L’eau vive
Badly Drawn Boy The hour of bewilderbeast (2000, Twisted Nerve)
Damon Gough, jeune Mancunien à l’allure de slacker (bonnet et barbe de trois jours en permanence) , commence à enregistrer sous le nom de Badly Drawn Boy à la fin des années 1990. D’EP en EP, il se taille peu à peu une petite réputation qui le porte sur le devant de la scène anglaise avec la parution du génial single Once around the block en 1999, suivi de ce premier album en 2000.
Badly Drawn Boy fait de la pop, mais une pop qui ne sent pas le réchauffé et ne vient pas réciter scolairement les leçons fastidieusement apprises dans les vieux manuels des sixties britanniques. Gough livre au contraire un album aérien et inventif, retenant de ses aînés l’évidence des mélodies et la légèreté du geste.

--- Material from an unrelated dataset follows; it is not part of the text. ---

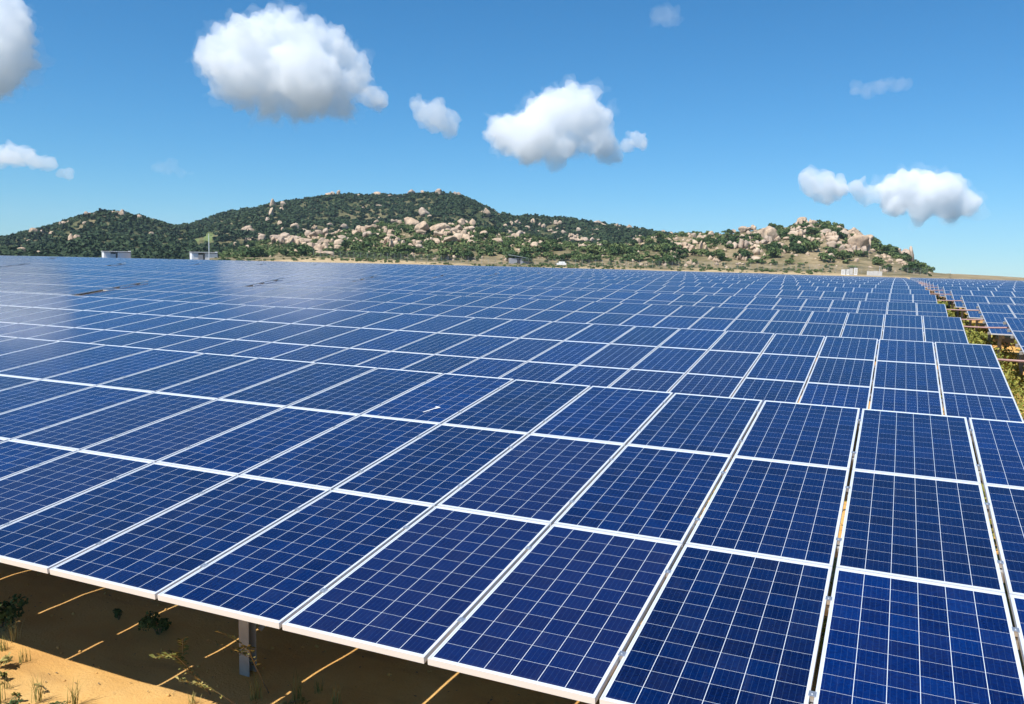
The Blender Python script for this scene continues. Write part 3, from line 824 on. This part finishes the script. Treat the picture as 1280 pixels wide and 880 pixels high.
def mast(px, r, pytop, rad, lab, cat='pole', name='mast', lamp=False):
    x, y, z, az = at_px(px, r); zt = z_at(px, pytop, r)
    b = MB(); b.tube([(0, 0, 0), (0, 0, (zt - z) * 0.6), (0, 0, zt - z)], [rad, rad * 0.85, rad * 0.5], 0, 8)
    if lamp: b.box((-0.15, -0.9, zt - z - 0.1), (0.15, 0.1, zt - z))
    tag(link(name, b.mesh(name, [M['alu']]), None, (x, y, z)), lab, cat)
mast(261.5, 318, 292, 0.16, 'tall thin pale lightning mast beside the right white station')
mast(1100.5, 300, 333, 0.09, 'short street lamp pole near the low pale wall', 'lamp post', 'lamp_post', True)
mast(1189, 400, 337, 0.10, 'lone thin pole on the sandy rise right of the hills')

def fence(p0, p1, r0, r1, n, h, lab):
    t = empty('fence', (0, 0, 0)); tag(t, lab, 'fence')
    P = []
    for i in range(n):
        f_ = i / (n - 1); x, y, z, az = at_px(p0 + (p1 - p0) * f_, r0 + (r1 - r0) * f_); P.append((x, y, z))
    t.location = P[0]; o = Vector(P[0])
    bp = MB(); bp.box((-0.035, -0.035, -0.2), (0.03, 0.03, h)); mp_ = bp.mesh('post', [M['wire']])
    for p in P: link('post', mp_, t, Vector(p) - o)
    b = MB()
    for a, c in zip(P, P[1:]):
        a, c = Vector(a) - o, Vector(c) - o
        for zz in np.linspace(0.25, h - 0.05, 6): b.tube([a + Vector((0, 0, zz)), c + Vector((0, 0, zz))], 0.012, 0, 3, False)
        for u in np.linspace(0, 1, 9)[1:-1]:
            q = a.lerp(c, u); b.tube([q + Vector((0, 0, 0.2)), q + Vector((0, 0, h - 0.05))], 0.010, 0, 3, False)
    link('wire_mesh', b.mesh('wire_mesh', [M['wire']]), t)
fence(392, 770, 306, 302, 46, 2.4, 'wire fence with pale posts along the foot of the middle hill')
fence(775, 1160, 302, 312, 48, 2.4, 'wire fence with pale posts along the foot of the right hill')

# shed with a metal roof behind the fence
x, y, z, az = at_px(649, 314)
t = empty('shed', (x, y, z), (0, 0, -az + 0.15)); tag(t, 'small dark shed with a sloping pale metal roof behind the fence', 'shed')
b = MB(); b.box((-3.2, 0, 0), (3.2, 4, 2.0)); link('wall', b.mesh('wall', [M['grey']]), t)
b = MB(); b.box((-3.8, -0.6, 2.0), (3.8, 4.5, 2.12), 0, Matrix.Rotation(R_(9), 4, 'Y') @ Matrix.Translation((0, 0, 0.5))); link('roof', b.mesh('roof', [M['roof']]), t)
b = MB(); b.box((-0.8, -0.04, 0), (0.4, -0.003, 1.8)); link('door', b.mesh('door', [M['dark']]), t)
# inverter cabinets and a low wall below the right hill
for px, w, h, lab in ((1055, 1.15, 1.5, 'squat white cabinet, leftmost of the row below the right hill'), (1061, 0.8, 1.6, 'slim white cabinet, second in the row below the right hill'),
                      (1065.2, 0.9, 2.1, 'grey cabinet, third in the row below the right hill'), (1070.5, 1.0, 2.2, 'tallest white cabinet, rightmost of the row below the right hill')):
    x, y, z, az = at_px(px, 296)
    t = empty('electrical_cabinet', (x, y, z - 0.05), (0, 0, -az + random.uniform(-.2, .2))); tag(t, lab, 'cabinet', 'cabinets below the right hill')
    b = MB(); b.box((-w / 2, 0, 0.1), (w / 2, 1.2, h)); b.box((-w / 2 - 0.06, -0.06, h), (w / 2 + 0.06, 1.26, h + 0.1)); b.box((-w / 2 - 0.1, -0.1, -0.2), (w / 2 + 0.1, 1.3, 0.1))
    link('body', b.mesh('body', [M['white' if 'white' in lab else 'concrete']]), t)
    b = MB(); b.box((-w / 2 + 0.12, -0.03, 0.25), (w / 2 - 0.12, -0.003, h - 0.15)); link('door', b.mesh('door', [M['concrete']]), t)
x, y, z, az = at_px(1094, 297)
b = MB()
xx = -2.2
while xx < 2.0:
    w = random.uniform(0.8, 1.5); b.box((xx, random.uniform(-.1, .1), -0.3), (xx + w - 0.03, 0.7, random.uniform(0.9, 1.5) + 0.3 * (xx > -1))); xx += w
tag(link('block_wall', b.mesh('block_wall', [M['concrete']]), None, (x, y, z), (0, 0, -az)), 'low pale wall of rough blocks below the right hill', 'wall')
x, y, z, az = at_px(702, 306)
b = MB(); b.box((-1.7, 0, 0.25), (1.7, 1.6, 0.95)); b.box((-1.0, 0.1, 0.95), (1.2, 1.5, 1.45))  # indistinct car-like white shape, built as two stacked boxes
tag(link('white_box_shape', b.mesh('white_box_shape', [M['white']]), None, (x, y, z), (0, 0, -az)), 'small white box shape behind the fence right of the shed', 'box_shape')

# ------------------------------------------------------------------ weeds and plants
def weed_mass(name, pts, hs, mat, lab, leaf, per):
    Vs = []
    for (x, y, z), h in zip(pts, hs):
        m = max(6, int(per * h)); r = 0.42 * h + 0.08
        d = rng.normal(size=(m, 3)) * np.array([r * 0.6, r * 0.6, 0]); hz = rng.random(m) ** 0.8 * h
        c = np.stack([x + d[:, 0] * (1 - 0.4 * hz / h), y + d[:, 1] * (1 - 0.4 * hz / h), z + hz], -1)
        u = rng.normal(size=(m, 3)); u /= np.linalg.norm(u, axis=1)[:, None]
        w = np.cross(u, rng.normal(size=(m, 3))); w /= np.linalg.norm(w, axis=1)[:, None]
        s = leaf * rng.uniform(0.6, 1.4, m)[:, None] * max(1.0, math.hypot(x - CAM_C[0], y - CAM_C[1]) / 22)
        Vs.append(np.stack([c - u * s, c + w * s * 0.4, c + u * s, c - w * s * 0.4], 1).reshape(-1, 3))
    V = np.concatenate(Vs)
    o = link(name, mesh_np(name, V, np.arange(len(V)).reshape(-1, 4), [mat])); tag(o, lab, 'weeds', kind='stuff')
P_, H_ = [], []
for _ in range(900):
    y = 5 + 75 * random.random() ** 1.5; x = random.gauss(5.75, 0.75)
    if not 4.2 < x < 9: continue
    P_.append((x, y, float(plain(x, y)))); H_.append(random.uniform(0.2, 0.75) if x < 6.6 else random.uniform(0.2, 0.6))
for _ in range(260):
    x, y = random.uniform(-2, 5.5), random.uniform(2.5, 9.0)
    P_.append((x, y, 0.0)); H_.append(random.uniform(0.12, 0.45))
weed_mass('weeds', P_, H_, M['weed'], 'yellow green weeds filling the aisle between the tables', 0.045, 130)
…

A la fois branleur (voix mal réveillée, quelques rogatons de chansons jetés ici et là) et d’une folle ambition, cet étonnant fourre-tout de 18 pistes, parfois difficiles à suivre, révèle un songwriter d’envergure, capable en outre de jouer sans ciller d’une demie-douzaine d’instruments.
Le disque s’ouvre sur une aurore somptueuse, avec la remarquable pièce pour violoncelle et trompette The shining, et l’on sent en effet les rayons du soleil chauffer notre épiderme comme un matin d’été. A la suite, Gough prend l’auditeur à contre-pied avec l’électrique bain à remous d’Everybody’s stalking. Tout au long de l’album, Badly Drawn Boy alterne mélodies entraînantes et tempos plus lents, le tout baignant dans un mélange subtil d’euphorie et de mélancolie. Malgré quelques moments faibles, le disque propose suffisamment d’excellentes choses pour faire notre bonheur. Ainsi, d’abord le fantastique Once around the block, courant comme un ruisseau que les enfants poursuivent (merci Guy Béart), morceau magique d’inspiration jazzy à l’agilité sidérante. On s’arrêtera également fasciné devant les ressacs troublants de Camping next to water, dans lequel Gough se peint en amoureux en crise se mettant au vert pour faire le point, produisant ce mélange séduisant de sérénité et d’inquiétude. Sur le versant énergique du disque, on mentionnera le roboratif Disillusion ou le tellurique Cause a rockslide. Dans un style plus mélancolique, difficile de passer à côté du superbe Pissing in the wind ou du bien-nommé Magic in the air, ballade au piano enchantée, fixant la joie et l’effroi incrédules qui président aux débuts d’une histoire d’amour.
Belle réussite donc pour un premier album mais j’avoue avoir peu à peu perdu la trace de mister Gough, qui semble lui-même s’être quelque peu retiré du jeu. En 2002, Badly Drawn Boy réalise à la fois la bande originale (réussie) du film About a boy tiré du bouquin de Nick Hornby et un nouvel album plus poussif intitulé Have you fed the fish. Deux albums sont parus depuis que je ne connais pas et qui sont passés relativement inaperçus, One plus one is one en 2004 et Born in the UK en 2006.